Trigger for Amendment
As India opened the doors of its economy for foreign investments in 1991, it triggered the round-tripping of funds wherein money from India was exiting through unofficial channels and being invested back into the country from outside via the Mauritius route to avail tax benefits under the DTAA. Also, Indian tax officers did not appreciate the prospect of shell companies in Mauritius claiming tax exemptions and sending tax bills to them and thus alleged misuse of treaty. But in 2000, India, concerned about the implications of actions of the tax officers on the FDIs, issued a circular to halt tax officers’ actions and justified the practice of treaty shopping. Consequently, the golden tap kept flowing, with Mauritius and Singapore accounting for USD 17 billion of the total USD 29.4 billion FDIs in India during April-December 2015 alone.

After toiling for almost a decade to redraw the tax treaty with Mauritius, India - on the basis of the Organisation for Economic Co-Operation and Development (OECD) and the G20 countries’ action plan on Base Erosion and Profit Shifting in 2016 - finally renegotiated with Mauritius with an aim to exploit gaps and mismatches in tax rules.

The key features of the Protocol signed by the Mauritius are as under:

1. With this Protocol, India gets taxation rights on capital gains arising from alienation of shares in a company resident in India acquired on or after 01 April 2017 and grandfathering (protection) of investments made prior to 01 April 2017. The tax rate during the transition period from 01 April 2017 to 31 March 2019 will be limited to 50 per cent of India's domestic tax rate, subject to the fulfillment of the conditions in the Limitation of Benefits (LOB) Article specified in the protocol. Taxation in India at full domestic tax rate will take place from financial year 2019-20.

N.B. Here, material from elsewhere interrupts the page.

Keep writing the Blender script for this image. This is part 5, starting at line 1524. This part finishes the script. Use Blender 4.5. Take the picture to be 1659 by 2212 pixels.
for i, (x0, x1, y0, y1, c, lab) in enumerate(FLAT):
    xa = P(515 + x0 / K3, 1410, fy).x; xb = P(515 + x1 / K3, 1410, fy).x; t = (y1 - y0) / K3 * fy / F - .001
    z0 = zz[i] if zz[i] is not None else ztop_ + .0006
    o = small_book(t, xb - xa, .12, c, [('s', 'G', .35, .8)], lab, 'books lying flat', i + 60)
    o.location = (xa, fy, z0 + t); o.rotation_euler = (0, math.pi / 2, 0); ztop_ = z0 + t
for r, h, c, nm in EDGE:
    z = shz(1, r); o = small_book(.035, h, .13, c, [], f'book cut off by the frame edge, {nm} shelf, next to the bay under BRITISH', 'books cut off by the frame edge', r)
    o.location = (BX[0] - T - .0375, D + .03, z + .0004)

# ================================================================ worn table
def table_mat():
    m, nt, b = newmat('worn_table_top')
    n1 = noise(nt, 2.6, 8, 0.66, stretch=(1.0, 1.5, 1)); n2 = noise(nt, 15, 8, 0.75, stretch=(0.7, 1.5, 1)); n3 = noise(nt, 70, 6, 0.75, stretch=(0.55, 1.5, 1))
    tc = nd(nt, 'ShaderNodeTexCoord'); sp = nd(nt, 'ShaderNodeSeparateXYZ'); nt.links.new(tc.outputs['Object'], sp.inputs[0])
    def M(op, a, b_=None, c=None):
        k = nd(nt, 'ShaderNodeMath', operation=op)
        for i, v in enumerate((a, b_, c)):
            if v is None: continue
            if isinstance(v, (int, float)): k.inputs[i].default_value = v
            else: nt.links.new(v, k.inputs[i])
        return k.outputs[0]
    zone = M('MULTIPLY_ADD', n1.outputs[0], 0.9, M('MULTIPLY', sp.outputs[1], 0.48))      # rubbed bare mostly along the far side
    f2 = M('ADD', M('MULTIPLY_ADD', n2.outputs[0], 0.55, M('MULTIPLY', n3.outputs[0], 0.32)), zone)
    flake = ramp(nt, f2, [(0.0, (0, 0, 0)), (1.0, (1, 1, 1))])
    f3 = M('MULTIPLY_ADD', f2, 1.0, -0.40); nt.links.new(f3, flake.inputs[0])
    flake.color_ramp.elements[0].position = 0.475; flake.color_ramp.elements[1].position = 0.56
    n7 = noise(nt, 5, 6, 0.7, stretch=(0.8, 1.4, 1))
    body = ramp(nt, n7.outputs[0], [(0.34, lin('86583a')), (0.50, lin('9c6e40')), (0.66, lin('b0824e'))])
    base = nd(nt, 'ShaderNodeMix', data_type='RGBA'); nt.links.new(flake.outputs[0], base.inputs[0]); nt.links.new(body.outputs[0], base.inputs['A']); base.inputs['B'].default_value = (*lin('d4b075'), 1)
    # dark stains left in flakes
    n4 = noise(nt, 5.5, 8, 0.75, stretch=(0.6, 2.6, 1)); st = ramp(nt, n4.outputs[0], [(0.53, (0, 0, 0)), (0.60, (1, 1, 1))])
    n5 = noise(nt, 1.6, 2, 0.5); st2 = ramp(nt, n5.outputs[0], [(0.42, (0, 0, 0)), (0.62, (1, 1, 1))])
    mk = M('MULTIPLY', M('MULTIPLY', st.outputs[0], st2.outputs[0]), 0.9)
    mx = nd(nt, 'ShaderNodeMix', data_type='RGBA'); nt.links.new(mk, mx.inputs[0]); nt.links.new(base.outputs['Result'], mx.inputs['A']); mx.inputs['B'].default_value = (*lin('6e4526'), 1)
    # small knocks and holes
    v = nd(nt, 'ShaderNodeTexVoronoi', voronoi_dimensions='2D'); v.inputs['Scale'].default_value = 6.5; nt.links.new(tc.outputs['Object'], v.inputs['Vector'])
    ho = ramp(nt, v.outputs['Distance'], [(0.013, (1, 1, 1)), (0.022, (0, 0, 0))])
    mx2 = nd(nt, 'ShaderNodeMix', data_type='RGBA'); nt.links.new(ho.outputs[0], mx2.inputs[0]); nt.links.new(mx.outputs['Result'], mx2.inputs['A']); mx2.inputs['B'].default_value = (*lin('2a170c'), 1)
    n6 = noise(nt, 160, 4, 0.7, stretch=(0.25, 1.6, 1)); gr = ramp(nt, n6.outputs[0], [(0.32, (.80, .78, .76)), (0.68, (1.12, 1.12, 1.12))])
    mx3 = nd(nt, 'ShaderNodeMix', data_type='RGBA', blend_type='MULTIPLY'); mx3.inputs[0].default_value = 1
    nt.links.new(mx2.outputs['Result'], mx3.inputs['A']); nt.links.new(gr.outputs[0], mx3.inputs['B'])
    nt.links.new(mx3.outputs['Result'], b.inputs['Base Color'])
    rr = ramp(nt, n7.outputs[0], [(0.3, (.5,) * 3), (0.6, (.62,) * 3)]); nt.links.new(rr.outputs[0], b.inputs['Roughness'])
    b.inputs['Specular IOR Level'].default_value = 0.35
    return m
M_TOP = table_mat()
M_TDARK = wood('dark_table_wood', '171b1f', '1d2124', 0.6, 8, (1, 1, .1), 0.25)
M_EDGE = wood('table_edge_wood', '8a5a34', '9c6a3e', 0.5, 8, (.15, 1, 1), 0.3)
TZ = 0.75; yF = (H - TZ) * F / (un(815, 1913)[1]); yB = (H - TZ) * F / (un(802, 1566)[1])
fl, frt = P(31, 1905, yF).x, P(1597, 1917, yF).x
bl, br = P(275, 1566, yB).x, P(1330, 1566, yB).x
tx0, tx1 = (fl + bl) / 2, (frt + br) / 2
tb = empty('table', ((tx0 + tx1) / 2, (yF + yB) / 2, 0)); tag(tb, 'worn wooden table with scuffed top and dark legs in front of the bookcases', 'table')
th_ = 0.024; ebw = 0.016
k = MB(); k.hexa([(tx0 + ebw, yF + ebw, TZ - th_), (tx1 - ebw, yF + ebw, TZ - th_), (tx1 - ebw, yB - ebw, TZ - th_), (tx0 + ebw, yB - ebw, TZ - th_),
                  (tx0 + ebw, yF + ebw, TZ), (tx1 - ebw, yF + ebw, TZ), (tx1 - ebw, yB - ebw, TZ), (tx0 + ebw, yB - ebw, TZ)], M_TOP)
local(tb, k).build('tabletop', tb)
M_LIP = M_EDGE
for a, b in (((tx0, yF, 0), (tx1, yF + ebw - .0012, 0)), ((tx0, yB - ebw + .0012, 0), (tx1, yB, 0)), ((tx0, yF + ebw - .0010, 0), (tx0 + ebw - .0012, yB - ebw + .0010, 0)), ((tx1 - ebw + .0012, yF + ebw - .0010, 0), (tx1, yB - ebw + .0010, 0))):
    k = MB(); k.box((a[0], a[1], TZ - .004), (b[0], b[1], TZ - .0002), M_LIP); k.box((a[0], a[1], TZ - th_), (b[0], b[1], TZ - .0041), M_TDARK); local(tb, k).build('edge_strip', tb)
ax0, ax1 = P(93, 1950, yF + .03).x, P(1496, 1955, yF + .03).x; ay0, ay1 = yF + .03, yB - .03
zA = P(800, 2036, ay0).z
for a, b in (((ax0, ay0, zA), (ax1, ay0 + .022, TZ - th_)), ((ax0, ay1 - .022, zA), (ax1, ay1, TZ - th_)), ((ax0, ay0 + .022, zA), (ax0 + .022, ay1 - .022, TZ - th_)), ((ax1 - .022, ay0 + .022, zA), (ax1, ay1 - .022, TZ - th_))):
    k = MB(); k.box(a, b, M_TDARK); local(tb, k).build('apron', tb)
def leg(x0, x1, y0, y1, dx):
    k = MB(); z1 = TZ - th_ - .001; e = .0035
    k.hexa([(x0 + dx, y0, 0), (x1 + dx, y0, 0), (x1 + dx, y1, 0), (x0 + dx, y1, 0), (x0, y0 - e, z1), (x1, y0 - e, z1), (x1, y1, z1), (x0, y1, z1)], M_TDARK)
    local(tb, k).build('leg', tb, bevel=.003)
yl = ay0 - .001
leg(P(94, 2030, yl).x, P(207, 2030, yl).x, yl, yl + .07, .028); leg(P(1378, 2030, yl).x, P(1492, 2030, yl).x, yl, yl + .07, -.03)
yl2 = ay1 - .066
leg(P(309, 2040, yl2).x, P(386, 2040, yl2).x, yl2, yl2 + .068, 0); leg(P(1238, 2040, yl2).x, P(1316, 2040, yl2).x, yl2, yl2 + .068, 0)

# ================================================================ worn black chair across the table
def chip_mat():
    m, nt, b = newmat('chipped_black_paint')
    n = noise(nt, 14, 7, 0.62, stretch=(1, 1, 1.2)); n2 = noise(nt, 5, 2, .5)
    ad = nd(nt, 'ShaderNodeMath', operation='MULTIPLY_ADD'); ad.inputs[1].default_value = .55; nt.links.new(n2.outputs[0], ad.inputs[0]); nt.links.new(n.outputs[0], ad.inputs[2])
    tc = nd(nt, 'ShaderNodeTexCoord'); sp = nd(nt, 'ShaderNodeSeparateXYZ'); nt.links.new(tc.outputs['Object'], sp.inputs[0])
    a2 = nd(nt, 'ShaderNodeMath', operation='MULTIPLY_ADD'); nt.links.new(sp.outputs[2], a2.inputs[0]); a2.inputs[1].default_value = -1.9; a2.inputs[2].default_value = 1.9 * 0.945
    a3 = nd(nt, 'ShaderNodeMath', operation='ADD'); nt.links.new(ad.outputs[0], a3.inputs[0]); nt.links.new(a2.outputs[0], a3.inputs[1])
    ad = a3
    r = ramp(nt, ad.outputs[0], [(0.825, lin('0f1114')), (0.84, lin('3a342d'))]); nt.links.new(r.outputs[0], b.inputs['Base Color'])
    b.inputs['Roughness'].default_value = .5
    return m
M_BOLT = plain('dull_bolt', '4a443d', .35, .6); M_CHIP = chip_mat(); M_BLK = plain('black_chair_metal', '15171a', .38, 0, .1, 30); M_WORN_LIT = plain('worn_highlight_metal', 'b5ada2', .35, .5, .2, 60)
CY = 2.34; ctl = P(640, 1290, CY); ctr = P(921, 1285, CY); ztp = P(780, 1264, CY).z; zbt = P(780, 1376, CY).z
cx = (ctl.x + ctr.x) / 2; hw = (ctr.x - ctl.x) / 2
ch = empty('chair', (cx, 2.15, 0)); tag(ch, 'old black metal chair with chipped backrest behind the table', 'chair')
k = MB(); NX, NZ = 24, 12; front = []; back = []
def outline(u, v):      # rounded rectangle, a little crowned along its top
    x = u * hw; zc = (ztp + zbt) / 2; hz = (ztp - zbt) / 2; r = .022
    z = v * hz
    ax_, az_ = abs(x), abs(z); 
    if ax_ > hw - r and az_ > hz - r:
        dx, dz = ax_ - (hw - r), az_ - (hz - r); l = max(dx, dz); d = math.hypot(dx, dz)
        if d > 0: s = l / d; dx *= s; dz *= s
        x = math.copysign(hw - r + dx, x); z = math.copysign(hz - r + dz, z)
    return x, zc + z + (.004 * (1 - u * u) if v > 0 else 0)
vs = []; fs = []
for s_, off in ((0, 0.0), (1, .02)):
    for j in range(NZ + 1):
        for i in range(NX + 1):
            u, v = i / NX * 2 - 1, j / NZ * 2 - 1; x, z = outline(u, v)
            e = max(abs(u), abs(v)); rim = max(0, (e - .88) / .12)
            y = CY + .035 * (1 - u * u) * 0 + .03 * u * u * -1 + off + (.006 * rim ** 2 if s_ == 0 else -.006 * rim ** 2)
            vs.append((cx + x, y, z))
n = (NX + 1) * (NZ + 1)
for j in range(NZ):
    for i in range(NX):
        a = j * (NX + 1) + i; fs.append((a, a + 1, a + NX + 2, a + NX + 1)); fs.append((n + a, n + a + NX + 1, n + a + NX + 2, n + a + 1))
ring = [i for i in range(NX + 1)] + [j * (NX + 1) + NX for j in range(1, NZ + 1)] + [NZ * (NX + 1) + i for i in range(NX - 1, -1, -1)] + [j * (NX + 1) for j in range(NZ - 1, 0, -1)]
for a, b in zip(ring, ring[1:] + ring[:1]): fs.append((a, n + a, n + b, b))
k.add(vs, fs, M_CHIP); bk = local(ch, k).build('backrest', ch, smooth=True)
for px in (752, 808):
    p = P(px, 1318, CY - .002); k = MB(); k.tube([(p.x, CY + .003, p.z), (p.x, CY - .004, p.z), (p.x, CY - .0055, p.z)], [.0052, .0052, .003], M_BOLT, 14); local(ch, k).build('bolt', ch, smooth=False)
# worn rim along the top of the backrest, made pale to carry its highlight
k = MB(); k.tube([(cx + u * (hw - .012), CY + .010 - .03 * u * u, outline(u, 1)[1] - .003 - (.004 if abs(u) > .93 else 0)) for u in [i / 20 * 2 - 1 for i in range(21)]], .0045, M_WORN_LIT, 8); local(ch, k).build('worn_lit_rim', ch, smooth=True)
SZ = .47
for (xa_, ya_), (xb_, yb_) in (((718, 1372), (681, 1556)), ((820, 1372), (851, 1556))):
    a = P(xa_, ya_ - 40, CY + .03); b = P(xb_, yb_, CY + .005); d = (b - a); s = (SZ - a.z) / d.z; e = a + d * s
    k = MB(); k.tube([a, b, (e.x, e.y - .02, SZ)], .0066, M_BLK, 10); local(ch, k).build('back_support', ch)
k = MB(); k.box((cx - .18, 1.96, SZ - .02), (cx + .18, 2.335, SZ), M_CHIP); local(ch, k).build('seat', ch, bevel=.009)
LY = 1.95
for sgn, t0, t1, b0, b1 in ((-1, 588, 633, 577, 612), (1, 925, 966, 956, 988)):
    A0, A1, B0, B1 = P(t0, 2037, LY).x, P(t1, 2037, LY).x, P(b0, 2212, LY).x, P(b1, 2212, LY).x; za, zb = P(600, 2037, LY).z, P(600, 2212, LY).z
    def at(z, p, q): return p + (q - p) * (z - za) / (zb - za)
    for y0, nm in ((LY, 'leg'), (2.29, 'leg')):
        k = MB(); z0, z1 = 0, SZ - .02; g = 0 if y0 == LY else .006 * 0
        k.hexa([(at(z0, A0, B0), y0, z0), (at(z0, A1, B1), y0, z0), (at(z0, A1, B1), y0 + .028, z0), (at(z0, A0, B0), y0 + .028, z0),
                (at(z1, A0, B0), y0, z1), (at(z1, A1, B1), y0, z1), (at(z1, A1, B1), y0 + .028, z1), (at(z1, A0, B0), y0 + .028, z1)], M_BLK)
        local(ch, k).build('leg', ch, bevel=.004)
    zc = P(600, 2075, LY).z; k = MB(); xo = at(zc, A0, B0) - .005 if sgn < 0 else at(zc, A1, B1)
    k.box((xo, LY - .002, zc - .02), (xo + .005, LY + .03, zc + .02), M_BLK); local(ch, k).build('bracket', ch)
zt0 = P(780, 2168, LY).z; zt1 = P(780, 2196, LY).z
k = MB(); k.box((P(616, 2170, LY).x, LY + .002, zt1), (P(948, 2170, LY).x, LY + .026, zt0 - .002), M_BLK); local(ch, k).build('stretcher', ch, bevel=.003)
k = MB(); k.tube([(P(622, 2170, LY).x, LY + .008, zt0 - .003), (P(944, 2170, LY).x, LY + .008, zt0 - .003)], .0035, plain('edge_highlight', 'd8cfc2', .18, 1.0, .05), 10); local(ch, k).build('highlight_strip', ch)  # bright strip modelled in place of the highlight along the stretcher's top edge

2. Interest arising in India to Mauritian resident banks will be subject to withholding tax in India at the rate of 7.5 per cent with respect to debt claims or loans made after 31 March 2017.
3. The protocol also provides for update of Exchange of Information (EOI - tool for prevention of fraud or evasion of taxes) article as per international standard. A provision for assistance in collection of taxes, source-based taxation of other income, is a part of the protocol.

The revisions in the Cyprus treaty signed in 1994 are on the lines of the recent changes notified in the India-Mauritius tax treaty. However, unlike the treaty with Mauritius, the 50 per cent capital gains tax exemption for two years from 01 April 2017 to 31 March 2019 is absent in the revised treaty with Cyprus. By defaulting on the EOI, Cyprus was notified as Non Jurisdictional Area (NJA) on of 01 November 2013; and India will consider the removal of Cyprus from the NJA with retrospective effect.

Complementing the government’s efforts to plug tax evasion and tax avoidance and its fight against black money, the amendment will help curb revenue loss emerging due to round tripping of funds and treaty abuse; prevent double non-taxation; streamline the flow of investment; and stimulate the flow of exchange of information. It will also improve transparency in tax matters.

Impact on Foreign Investments
Since the implementation of the amendment is on a prospective basis, the economy will soak in short term tremors in the foreign investor community looking at India. Considering the certainty attached to the amended tax regime, India will continue to receive good FDI inflows despite the amendment. The Indian economy is now strong enough to depend on any tax-incentivised route and in the medium-long term, will contribute to attract acting foreign investments. Stable environments will auger well for the Indian rupee, which would make the tax cost look insignificant.

Lastly, although the amendments may have closed few windows for tax exemptions and black money, impish investors will sooner or later find new routes to counter these steps undertaken by the government. Policymakers therefore need to also assess the competitiveness of India’s taxation system vis-à-vis other economies.